Avec le recul, Tony Gatlif jette un regard sévère sur LA TÊTE EN RUINES, son premier long métrage, tourné en 16 mm. « Il me faisait pleurer, il était trop affreux ce film. Mais il m’a servi : c’est comme si j’avais fait l’IDHEC, un apprentissage du cinéma qui m’a coûté vingt briques, l’intégralité de mon premier gros cachet d’acteur. » (in “Libération”) Il se montre plus satisfait de LA TERRE AU VENTRE qui évoque l’Algérie et l’exil ou de CORRE GITANO, consacré à la culture des gitans de Séville.

Avec LES PRINCES, il pousse plus avant la quête de ses racines et entame une trilogie d’hommage à ses ancêtres roms. Le film remporte un succès d’estime, lance la carrière de Gérard Darmon et surtout offre à Gatlif une nouvelle rencontre inoubliable en la personne de Gérard Lebovici, son distributeur. Ils écrivent ensemble RUE DU DÉPART.

Hélas, son mentor, un ancien agent artistique et éditeur d’œuvres littéraires d’inspiration anarchiste, devenu producteur, est assassiné en mars 1984. À nouveau, Gatlif doit faire ses preuves tout seul. Il convainc Michèle Ray-Gavras de produire LATCHO DROM, un hymne à la musique tzigane, puis il revient à la fiction avec GADJO DILO, dont les vedettes sont Romain Duris et Rona Hartner, qu’il retrouvera dans JE SUIS NÉ D’UNE CIGOGNE.

Deux autres de ses films ont pour vedettes des enfants : MONDO, adapté d’une histoire de Jean-Marie Le Clézio, autour d’un orphelin fasciné par un magicien et LUCUMI, L’ENFANT RUMBEIRO DE CUBA.

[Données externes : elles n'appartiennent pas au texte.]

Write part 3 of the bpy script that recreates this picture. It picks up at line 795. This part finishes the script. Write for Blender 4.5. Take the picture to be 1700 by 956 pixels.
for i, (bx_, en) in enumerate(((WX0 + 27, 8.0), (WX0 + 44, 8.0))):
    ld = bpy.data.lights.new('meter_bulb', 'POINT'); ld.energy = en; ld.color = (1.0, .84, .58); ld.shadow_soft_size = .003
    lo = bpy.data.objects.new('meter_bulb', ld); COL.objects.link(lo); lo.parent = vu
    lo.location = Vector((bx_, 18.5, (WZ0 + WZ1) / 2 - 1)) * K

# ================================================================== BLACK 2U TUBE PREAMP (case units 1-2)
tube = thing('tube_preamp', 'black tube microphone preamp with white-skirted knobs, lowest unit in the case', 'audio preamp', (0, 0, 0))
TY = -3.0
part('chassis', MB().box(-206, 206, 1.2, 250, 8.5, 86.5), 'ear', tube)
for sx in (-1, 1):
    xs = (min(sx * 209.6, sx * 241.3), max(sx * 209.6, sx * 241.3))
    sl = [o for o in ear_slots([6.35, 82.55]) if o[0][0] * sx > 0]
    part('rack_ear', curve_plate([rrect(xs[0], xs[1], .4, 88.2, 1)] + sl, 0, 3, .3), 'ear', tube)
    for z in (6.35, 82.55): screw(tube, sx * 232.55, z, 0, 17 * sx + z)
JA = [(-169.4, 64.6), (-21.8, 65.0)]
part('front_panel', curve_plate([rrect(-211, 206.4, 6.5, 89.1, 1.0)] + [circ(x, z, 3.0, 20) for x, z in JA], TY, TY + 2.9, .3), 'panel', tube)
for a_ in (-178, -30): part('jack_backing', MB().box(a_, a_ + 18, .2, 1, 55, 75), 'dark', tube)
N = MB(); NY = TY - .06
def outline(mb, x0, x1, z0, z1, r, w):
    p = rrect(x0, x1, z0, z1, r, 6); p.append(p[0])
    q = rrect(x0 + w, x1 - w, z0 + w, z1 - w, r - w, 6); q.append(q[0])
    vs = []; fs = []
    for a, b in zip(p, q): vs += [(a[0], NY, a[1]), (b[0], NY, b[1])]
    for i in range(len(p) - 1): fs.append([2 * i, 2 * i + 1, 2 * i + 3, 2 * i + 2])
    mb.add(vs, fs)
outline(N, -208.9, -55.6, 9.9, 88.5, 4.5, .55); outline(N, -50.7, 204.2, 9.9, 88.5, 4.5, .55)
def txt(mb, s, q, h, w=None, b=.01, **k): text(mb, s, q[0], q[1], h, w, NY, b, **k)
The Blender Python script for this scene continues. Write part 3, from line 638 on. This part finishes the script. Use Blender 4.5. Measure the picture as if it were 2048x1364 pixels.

S’il ne renie pas aujourd’hui RUE DU DÉPART (avec Ann Gisel Glass et François Cluzet), PLEURE PAS, MY LOVE (avec Fanny Ardant et Rémi Martin) ou GASPARD ET ROBINSON (avec Gérard Darmon et Vincent Lindon), il les ressent tout de même « comme une tentative un peu contrainte d’intégrer le cinéma majoritaire. » (in “Télérama”).